Praying for the Small Stuff
By admin April 1, 2006
In Thursday’s New York Times there is an article about Joel Osteen, leader of Lakewood Church in Houston (former home of the Houston Rockets) — enough said. He’s coming out with a new book with important invectives like, “God wants you to be a winner, not a whiner.” The Times journalist made an interesting observation about Osteen’s prayer life:
He is not shy about calling on the Lord. He writes of praying for a winning basket in a basketball game, and then sinking it; and even circling a parking lot, praying for a space, and then finding it. “Better yet,” he writes, “it was the premier spot in that parking lot.”
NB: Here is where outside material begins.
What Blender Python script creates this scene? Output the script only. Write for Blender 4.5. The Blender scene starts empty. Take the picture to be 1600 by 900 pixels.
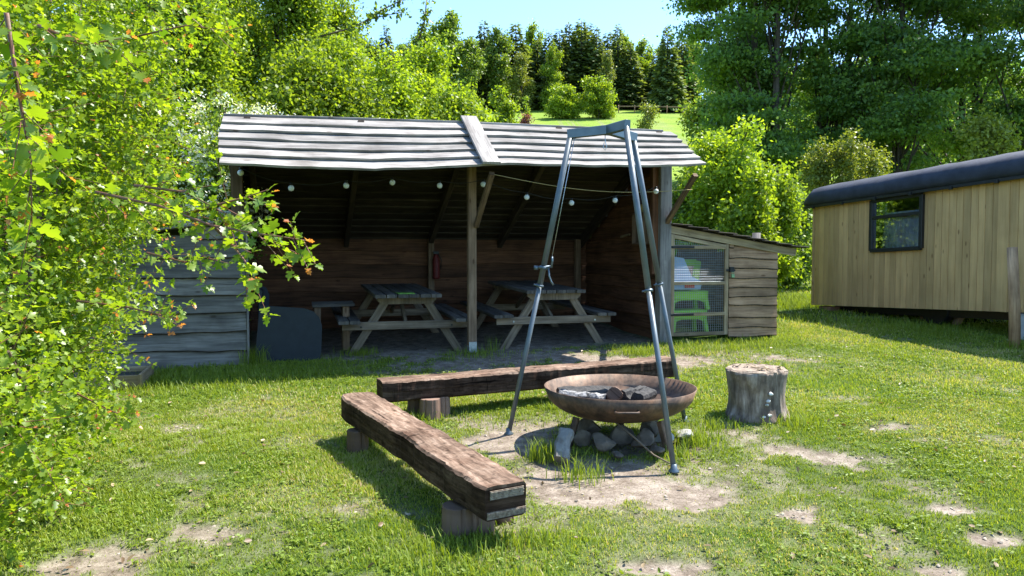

As I read this, I can’t help but think that the majestic God of the universe is being trivialized. J.I. Packer wrote in Knowing God of a Lord who is both absolutely sovereign –presumably even of the smallest things (parking spaces?) and yet whose majesty doesn’t seem to be mocked the way I fear it is in the passage above:
He has us in His hands; but we never have Him in ours. Like us, He is personal, but unlike us He is great. In all its constant stress on the reality of God’s personal concern for His people, and on the gentleness, tenderness, sympathy, patience, and yearning compassion that He shows towards them, the Bible never lets us lose sight of His majesty, and His unlimited dominion over all His creatures (IV Press, 1973, pg. 74).
So what do you think? Is the majestic God being trivialized when we pray for something as small as a parking space or that we find our misplaced keys? If such prayers are legitimate, an expression of God’s dominion over everything, then what is it about Osteen’s prayers that are bothersome (if they bother you at all)?